Your instincts are right. In general, the more excuses someone gives, the more likely they're just fishing for an out. But maybe you pressured her with a bunch of "Why not?s" and "But if you..."

No, I asked once. Next day I got sms with 'I can't because "reasons", "don't have time"'. Called her told her if she didn't want to she could just say no and that we should keep contact. Eh

Let me propose a corollary to the Brad Pitt Rule: If she doesn't volunteer any reason, it's the equivalent of a reason she wouldn't give Brad Pitt. She's just not that into you, and you've been a nosy, annoying, jerk.

If you like her, I'd give it another shot with her.  There's plenty of good reasons to decline a spur-of-the-moment invitation like that.  Maybe she already had a date for Valentine's Day.  Maybe she had other plans and didn't want you just dropping by.  Maybe it was just a fling ... like Shane says.  Maybe she wasn't into you anymore once she got to know you better.

 

Its worth finding out.  If you try again and get a bullshit answer ... you have your answer.

 

The thing is, if I were her, I'm not sure I'd give you another shot.  You're awfully possessive for a guy that isn't even dating this chick.  She didn't abandon you.  She wasn't obligated to you in the first place. 

 

JB

I called her on mobile and apologized then she said she has to take shower and we will talk later on skype.

Well we figured out that we both still 'fancy' each other and I will most likely visit her and go on a date on valentines.

Everything was because of me overreacting and going all emo about it.

Thanks for the wisdom!

I understand why you might not want to pursue a relationship that there are obstacles to continuing. I don't know what her motives and perspectives are; you can only report your own.

Should I apologize to her? If so in what manner? If not should I just get over her?

That's an interesting dichotomy. I suggest sending her a friendly note, and perhaps a small, non-personal gift as a token of your time together, but need and expect for nothing in particular to come of it.

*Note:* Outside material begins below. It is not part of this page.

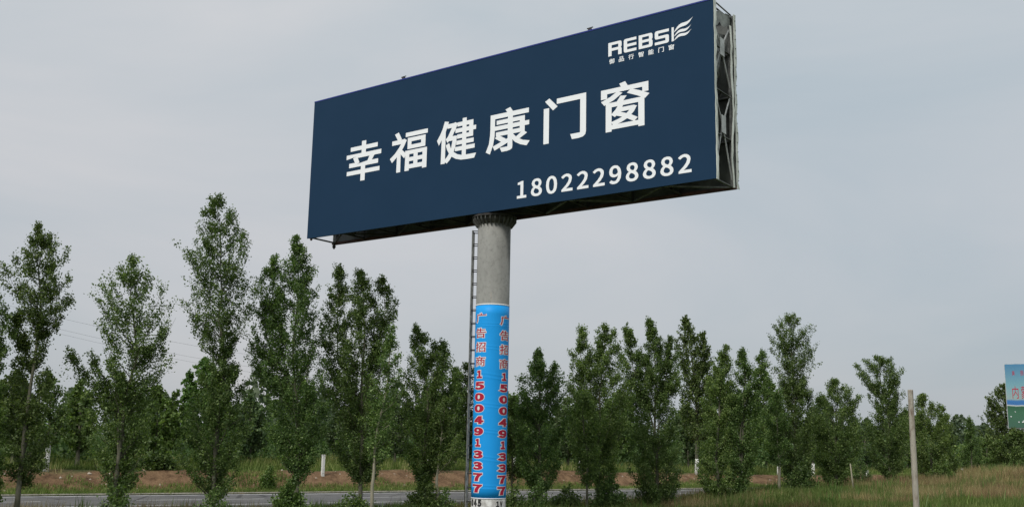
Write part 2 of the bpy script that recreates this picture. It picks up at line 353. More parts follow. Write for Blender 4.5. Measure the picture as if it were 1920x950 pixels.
# ------------------------------------------------------------------ lettering
GL = json.loads('''{"幸":[[23,60,23,48,80,48,80,27,13,27,13,16,80,16,80,-14,94,-14,94,16,162,16,162,27,94,27,94,48,154,48,154,60,122,60,135,81,121,85,109,60,56,60,65,63,55,85,167,85,167,97,94,97,94,117,149,117,149,128,94,128,94,147,80,147,80,128,27,128,27,117,80,117,80,97,9,97,9,85,54,85,42,82,52,60]],"福":[[23,142,37,116,47,121,34,146],[93,105,143,105,143,85,93,85],[82,115,82,75,156,75,156,115],[72,138,72,127,165,127,165,138],[111,53,111,34,85,34,85,53],[123,53,151,53,151,34,123,34],[111,24,111,5,85,5,85,24],[123,24,151,24,151,5,123,5],[10,114,10,102,54,102,40,80,23,60,3,44,10,32,34,53,34,-14,46,-14,46,62,65,42,72,52,72,-14,85,-14,85,-6,151,-6,151,-13,164,-13,164,63,72,63,72,53,50,73,61,91,70,110,63,115,61,114]],"健":[[37,147,29,121,18,98,6,79,12,65,25,85,25,-14,37,-14,37,109,49,144],[94,133,94,123,116,123,116,109,86,109,86,99,116,99,116,85,94,85,94,75,116,75,116,61,91,61,91,51,116,51,116,37,86,37,86,27,116,27,116,5,127,5,127,27,164,27,164,37,127,37,127,51,159,51,159,61,127,61,127,75,156,75,156,99,168,99,168,109,156,109,156,133,127,133,127,146,116,146,116,133],[127,99,145,99,145,85,127,85],[127,109,127,123,145,123,145,109],[50,68,55,72,75,72,71,50,66,31,55,57,46,53,52,35,61,20,51,5,39,-6,48,-14,59,-4,68,10,88,-3,110,-10,136,-12,164,-12,169,0,136,0,113,1,92,8,74,21,82,48,87,82,80,83,78,83,65,83,89,131,81,136,77,134,50,134,50,123,72,123,55,89,50,82,45,78]],"康":[[42,41,68,22,76,31,50,48],[138,74,138,60,104,60,104,74],[138,84,104,84,104,96,138,96],[82,145,90,132,21,132,21,80,20,52,16,21,5,-7,16,-14,27,16,32,49,33,80,33,120,91,120,91,106,46,106,46,96,91,96,91,84,38,84,38,74,91,74,91,60,44,60,44,50,91,50,91,30,33,8,38,-3,91,20,91,1,90,-2,87,-3,62,-3,67,-14,85,-14,97,-12,103,-8,104,1,104,30,120,14,139,2,161,-6,169,5,147,11,128,22,158,40,148,48,120,28,104,47,104,50,151,50,151,73,168,73,168,84,151,84,151,106,104,106,104,120,166,120,166,132,105,132,95,149]],"门":[[22,141,47,108,58,116,32,147],[16,112,16,-14,29,-14,29,112],[63,141,63,128,146,128,146,4,145,0,142,-1,113,-1,117,-14,138,-14,151,-12,158,-6,160,4,160,141]],"窗":[[65,118,41,103,15,93,22,83,50,95,75,112],[101,110,129,96,153,82,162,91,137,105,109,118],[76,100,64,82,29,82,29,-14,42,-14,42,-7,135,-7,135,-13,148,-13,148,82,78,82,89,98],[42,3,42,72,135,72,135,3],[64,38,86,28,68,20,48,14,54,6,76,13,96,23,118,9,125,16,104,30,115,41,123,56,116,59,114,59,75,59,79,68,69,69,61,56,48,43,56,36,69,50,109,50,95,34,70,45],[75,145,81,132,13,132,13,105,27,105,27,122,148,122,148,105,161,105,161,132,96,132,88,148]],"御":[[35,147,22,129,5,112,12,102,31,121,47,143],[121,134,121,-14,132,-14,132,122,153,122,153,26,151,24,138,24,142,12,153,12,160,14,164,19,165,26,165,134],[38,112,22,85,3,62,11,51,26,69,26,-14,38,-14,38,86,47,101,57,95,68,116,80,116,80,89,50,89,50,77,80,77,80,12,65,10,65,64,55,64,55,9,45,8,48,-5,117,7,117,18,92,14,92,44,114,44,114,55,92,55,92,77,115,77,115,89,92,89,92,116,114,116,114,128,72,128,77,145,65,147,58,123,47,103,50,108]],"品":[[53,127,123,127,123,94,53,94],[40,140,40,81,136,81,136,140],[15,62,15,-14,27,-14,27,-5,64,-5,64,-12,77,-12,77,62],[27,8,27,50,64,50,64,8],[96,62,96,-14,109,-14,109,-5,149,-5,149,-13,162,-13,162,62],[109,8,109,50,149,50,149,8]],"行":[[76,137,76,124,162,124,162,137],[47,147,29,127,6,109,14,98,38,119,59,142],[68,88,68,76,127,76,127,3,126,0,123,-1,95,-1,100,-13,121,-13,133,-12,139,-7,141,3,141,76,167,76,167,88],[54,110,31,80,4,56,14,45,34,64,34,-15,47,-15,47,78,66,105]],"智":[[108,121,144,121,144,84,108,84],[95,133,95,72,157,72,157,133],[47,21,129,21,129,3,47,3],[47,31,47,47,129,47,129,31],[34,58,34,-14,47,-14,47,-8,129,-8,129,-14,142,-14,142,58],[28,148,20,128,9,112,19,106,30,122,45,122,45,112,45,105,9,105,9,94,43,94,37,84,25,73,7,63,16,54,31,63,43,73,50,83,78,63,87,72,54,92,55,94,88,94,88,105,57,105,58,112,58,122,84,122,84,133,36,133,40,145]],"能":[[67,74,67,58,30,58,30,74],[18,85,18,-14,30,-14,30,22,67,22,67,1,67,-1,64,-2,46,-1,50,-13,64,-13,74,-11,79,-7,80,1,80,85],[30,48,67,48,67,32,30,32],[150,134,109,117,109,147,96,147,96,89,98,77,105,72,118,70,148,70,159,72,164,81,167,97,155,102,154,89,152,84,147,82,119,82,111,83,109,89,109,107,159,124],[152,56,133,46,109,37,109,65,96,65,96,6,98,-5,105,-11,118,-12,149,-12,160,-10,166,-1,169,17,157,22,156,8,153,1,148,-1,119,-1,111,1,109,6,109,26,137,35,161,46],[15,97,72,103,77,93,88,99,79,117,65,137,55,132,67,113,29,110,50,143,37,147,27,128,18,116,10,109]],"广":[[82,144,91,120,25,120,25,70,24,45,19,18,7,-6,18,-16,31,11,37,42,39,70,39,108,165,108,165,120,99,120,105,122,96,147]],"告":[[43,146,30,117,13,93,25,86,41,110,85,110,85,82,11,82,11,70,165,70,165,82,98,82,98,110,152,110,152,122,98,122,98,147,85,147,85,122,48,122,57,142],[32,52,32,-16,46,-16,46,-6,131,-6,131,-15,145,-15,145,52],[46,7,46,40,131,40,131,7]],"招":[[29,147,29,112,7,112,7,99,29,99,29,61,5,54,8,41,29,48,29,2,28,-1,26,-1,10,-1,13,-14,36,-11,40,-7,42,2,42,52,63,59,61,71,42,65,42,99,63,99,63,112,42,112,42,147],[74,58,74,-14,86,-14,86,-5,146,-5,146,-13,159,-13,159,58],[86,7,86,46,146,46,146,7],[68,138,68,126,98,126,93,106,82,88,63,75,71,65,88,76,100,90,108,107,112,126,148,126,145,95,142,83,136,81,118,82,122,69,142,69,148,71,153,74,158,91,161,133,161,138]],"商":[[48,113,59,92,71,97,60,117],[98,71,132,44,140,53,106,79],[69,77,55,65,39,53,45,43,63,57,79,73],[115,116,102,92,21,92,21,-14,33,-14,33,80,143,80,143,1,142,-2,139,-3,115,-3,119,-13,148,-11,153,-7,155,1,155,92,116,92,129,112],[55,48,55,0,66,0,66,9,119,9,119,48],[66,39,108,39,108,18,66,18],[77,144,84,128,11,128,11,117,165,117,165,128,98,128,90,148]],"内":[[17,117,17,-14,30,-14,30,104,81,104,79,86,72,67,58,48,35,31,44,21,64,36,78,52,87,69,111,45,130,24,141,32,118,56,91,81,94,104,145,104,145,4,144,0,141,-1,113,-1,117,-14,137,-14,150,-12,156,-7,158,3,158,117,94,117,94,147,81,147,81,117]],"蒙":[[16,112,16,84,28,84,28,102,147,102,147,84,159,84,159,112],[41,92,41,83,136,83,136,92],[134,59,97,39,89,49,78,59,85,64,152,64,152,74,24,74,24,64,67,64,40,52,11,44,18,35,43,43,68,54,76,47,47,32,14,21,21,12,53,24,82,40,87,32,66,18,39,6,12,-3,19,-12,57,3,91,23,92,9,87,0,83,-2,78,-3,64,-2,68,-14,80,-14,89,-13,96,-9,103,0,105,14,102,29,107,31,119,14,135,-1,152,-12,161,-1,145,9,129,21,117,36,142,50],[112,147,112,136,63,136,63,147,50,147,50,136,9,136,9,126,50,126,50,116,63,116,63,126,112,126,112,116,125,116,125,126,165,126,165,136,125,136,125,147]],"美":[[122,148,106,123,60,123,67,126,51,148,40,143,53,123,17,123,17,111,81,111,81,96,26,96,26,85,81,85,81,70,10,70,10,58,79,58,77,45,14,45,14,33,73,33,61,17,40,6,7,-2,14,-13,43,-6,64,3,78,16,87,32,104,10,128,-5,160,-13,168,-1,139,5,116,16,100,33,164,33,164,45,91,45,93,58,166,58,166,70,94,70,94,85,150,85,150,96,94,96,94,111,158,111,158,123,121,123,135,144]],"丽":[[35,70,52,34,62,39,45,74],[112,68,129,33,140,38,122,72],[9,137,9,124,166,124,166,137],[19,106,19,-14,31,-14,31,94,66,94,66,2,64,-1,48,0,52,-13,65,-13,74,-11,78,-6,79,2,79,106],[95,106,95,-14,107,-14,107,94,145,94,145,2,142,-1,125,-1,129,-13,143,-13,152,-11,156,-6,158,2,158,106]],"0":[[49,-2,65,2,78,14,86,35,89,65,86,94,78,114,65,127,49,131,32,127,20,114,12,94,9,65,12,35,20,14,32,2],[49,11,39,14,31,24,26,40,24,65,26,89,31,105,39,115,49,118,59,115,66,105,71,89,73,65,71,40,66,24,59,14]],"1":[[15,0,86,0,86,13,60,13,60,128,48,128,36,123,21,119,21,109,44,109,44,13,15,13]],"2":[[8,0,88,0,88,14,53,14,32,13,58,40,76,67,82,93,80,108,72,120,60,128,45,131,30,128,18,122,7,112,16,103,24,110,33,116,43,118,56,114,64,105,67,92,60,69,41,42,8,9]],"3":[[46,-2,62,0,75,7,84,19,87,34,84,50,74,61,60,67,60,68,72,74,80,85,83,99,80,112,72,122,61,128,46,131,32,129,20,123,10,115,18,105,31,114,45,118,57,115,64,108,67,97,65,88,59,80,48,75,31,73,31,61,50,59,62,54,69,45,71,35,68,22,59,14,45,11,32,13,22,18,13,26,5,15,15,7,28,0]],"4":[[60,0,75,0,75,35,92,35,92,48,75,48,75,128,57,128,4,46,4,35,60,35],[60,48,20,48,49,92,60,111,60,88]],"5":[[46,-2,62,1,75,9,84,23,88,42,85,60,76,73,64,80,49,83,39,81,30,78,33,115,82,115,82,128,19,128,15,68,24,63,34,69,45,71,59,67,68,57,72,41,68,25,58,15,44,11,31,13,21,18,13,25,5,15,15,6,28,0]],"6":[[53,-2,67,1,79,9,87,22,90,39,87,57,80,70,69,77,54,80,39,76,25,64,28,89,35,106,45,115,58,117,69,115,78,108,87,117,79,124,69,129,57,131,39,127,24,115,14,93,10,61,13,33,22,14,36,2],[25,51,34,61,43,66,51,68,64,64,72,54,74,39,71,24,64,14,53,10,39,15,30,29]],"7":[[35,0,51,0,54,34,60,64,71,91,89,119,89,128,9,128,9,115,71,115,51,80,39,44]],"8":[[49,-2,65,0,78,7,86,18,89,31,86,46,78,57,68,65,75,73,82,84,85,96,82,110,75,121,64,128,49,130,31,126,19,115,14,98,17,85,23,76,32,68,32,67,20,59,12,47,8,32,11,18,20,7,33,0],[58,70,43,76,33,85,29,98,31,109,39,116,49,118,61,115,68,107,71,96,68,82],[49,10,35,13,26,21,22,33,25,45,31,55,40,62,57,55,69,45,74,31,71,20,62,12]],"9":[[41,-2,59,2,73,14,84,36,88,70,84,96,75,115,62,127,44,131,30,128,19,119,11,106,8,89,10,71,17,59,29,51,43,49,59,53,73,64,69,39,62,23,52,14,41,11,29,14,19,21,10,11,18,4,28,-1],[72,78,64,68,55,62,46,61,33,64,25,74,23,89,26,104,33,115,45,118,59,114,68,100]],"V":[[41,0,60,0,101,128,84,128,64,59,51,16,50,16,38,59,17,128,0,128]]}''')
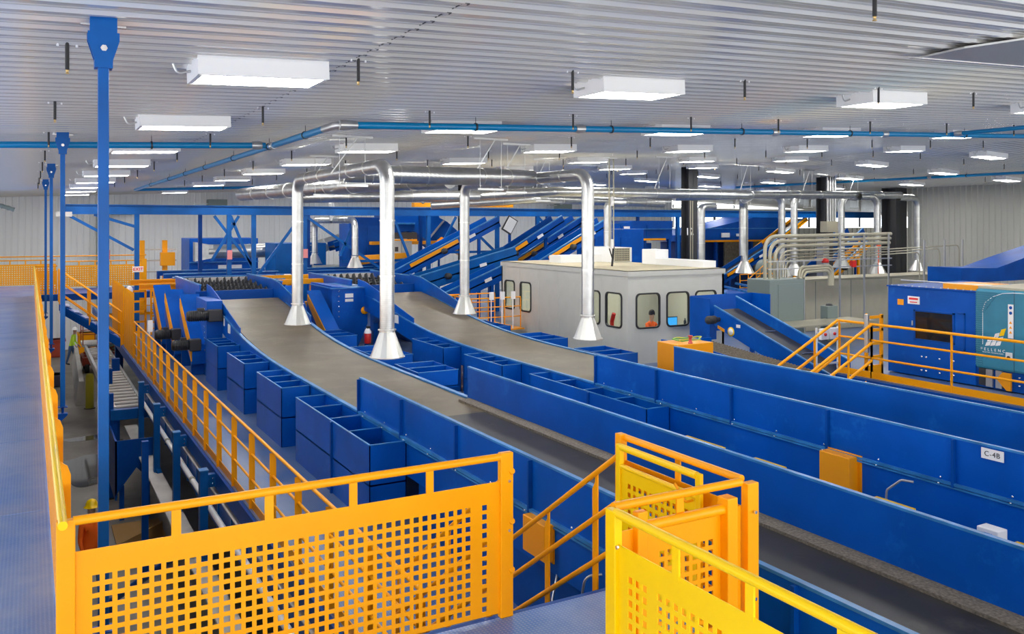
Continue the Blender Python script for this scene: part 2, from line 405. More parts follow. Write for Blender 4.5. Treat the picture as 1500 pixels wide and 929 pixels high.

You seem to have strong "attachments" going into a relationship. That means your expectations are higher than what the world is willing to give you. You also seem to be self-conscious. Not criticisms; just very limited observations, that might not even be accurate.

Do you think you could relate well to others without needing or expecting any particular outcome? Something will grow and blossom, when it's ready, but could that happen without you NEEDING for it to happen?

I don't think it would help to apologize or try to explain things. Just be warm, friendly, kind, caring, WITHOUT needing for her or any other woman to respond in any particular way, and regardless of whether you think the relationship has any future. Accept however they do respond, accept the limits of circumstances, and go from there.

Wishing you great success in matters of love.

Feel your pain man my last relationship broke apart because of distance too.

Last year i knew a girl from germany who was going to school at my university. I connected better with her than any girl ever before in my life it was great however once school was over it was back to germany with her i accompanied her all the way to the airport where she flew out of my life. We kept in touch over facebook for a few months and even sent eachother chrismass presents. But after a few months we both kind of moved on and she got a new bf and after a while we kind of broke contact. If she lived kindof close to me(like in the US) it would have been differint.

I felt real empty and still arent as happy as i was with her but i have moved on.

What i would have done is instead of asking her just shown up at her door step. Not give her a chance to give all
Those lame ass excuses. Sure that could backfire bad but If you really feel this strongly and want to get romanticly involved you have to take action and even if it did go bad atleast you would have your answer and you can stop torchering yourself.